Padre, hermano, dos maridos, hija y nieta: demasiadas muertes para soportar. Pero Inger tenía una notable fortaleza interior, un sentido del humor a toda prueba y jamás se autocompadecía. Dejó de vivir en su cabaña del bosque, se instaló en la ciudad de Victoria y comenzó a activar dentro del grupo llamado Raging Grannies: Abuelitas Furiosas. Blancas, de clase media y más de sesenta años, algunas de ellas antropólogas, artistas, escritoras, intervinieron con teatro callejero en manifestaciones contra las naves estadounidenses que maniobraban cerca de la isla de Vancouver, las armas nucleares, la contaminación, las compañías forestales que talaban bosques, el sexismo, el racismo y la discriminación a todas las personas, sobre todo a las mayores.

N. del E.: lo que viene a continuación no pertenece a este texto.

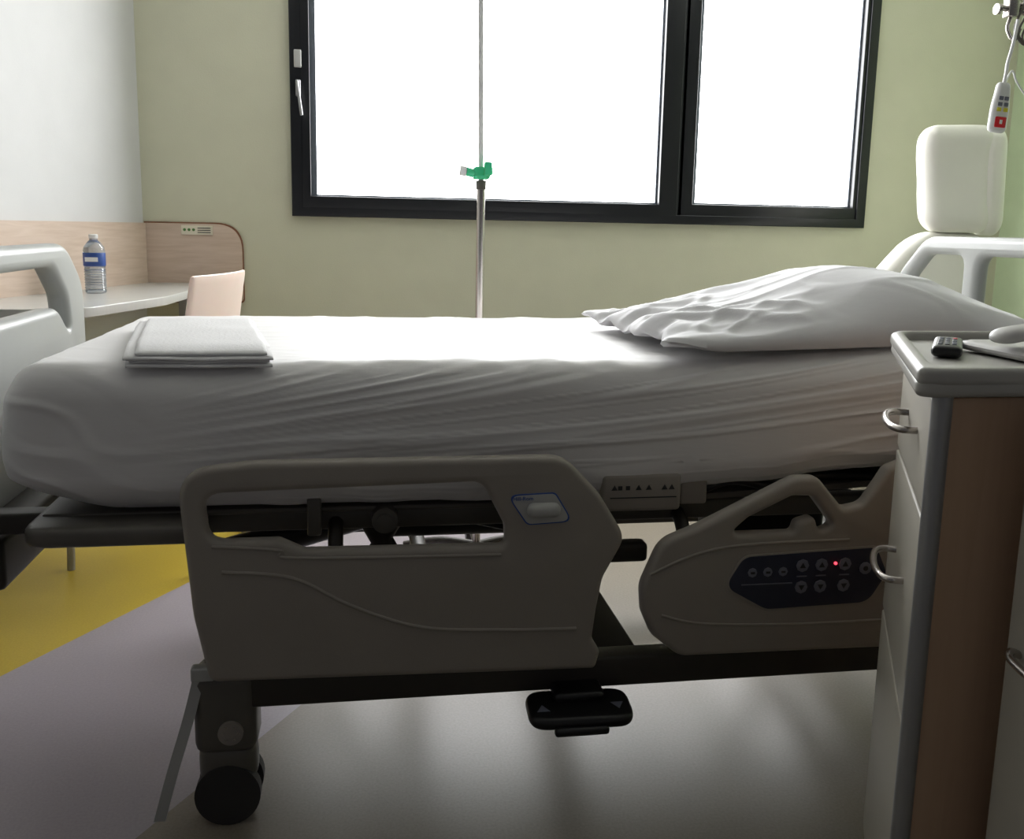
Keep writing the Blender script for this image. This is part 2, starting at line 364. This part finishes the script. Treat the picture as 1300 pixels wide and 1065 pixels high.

Iniciado en Victoria en 1987, el ejemplo de las Abuelitas se extendió rápidamente por todo Canadá. Con sombreros y largas faldas como las primeras sufragistas del siglo XIX pero de ropas coloridas, guirnaldas con flores y adornos en el cabello, marcharon, escribieron y cantaron canciones satíricas en oficinas gubernamentales y bases militares, siendo expulsadas de muchos lugares y en algunos casos, detenidas. La propia Inger fue arrestada por lo menos dos veces. Ella era de esas activistas que se abrazaban a los árboles para impedir el trabajo de las motosierras o se sentaban en las rutas para que no pasaran los camiones que transportaban troncos. De las que iban a todas las reuniones, firmaban todos los manifiestos y solicitadas. Pero nunca bajaba línea, no discutía, no molestaba tratando de convencer a nadie. De temperamento alegre, sólo hablaba de sus cicatrices si alguien le preguntaba. Su furia la dirigía solamente contra el desprecio a los más débiles. 

Si el nazi fascismo se basa en creer que hay personas inferiores, sobrantes, que deben ser sojuzgadas o eliminadas, podría decirse que Inger Kronseth siguió en la resistencia antinazi hasta que se despidió de esta vida a los noventa y cinco años, un 27 de septiembre de 2017.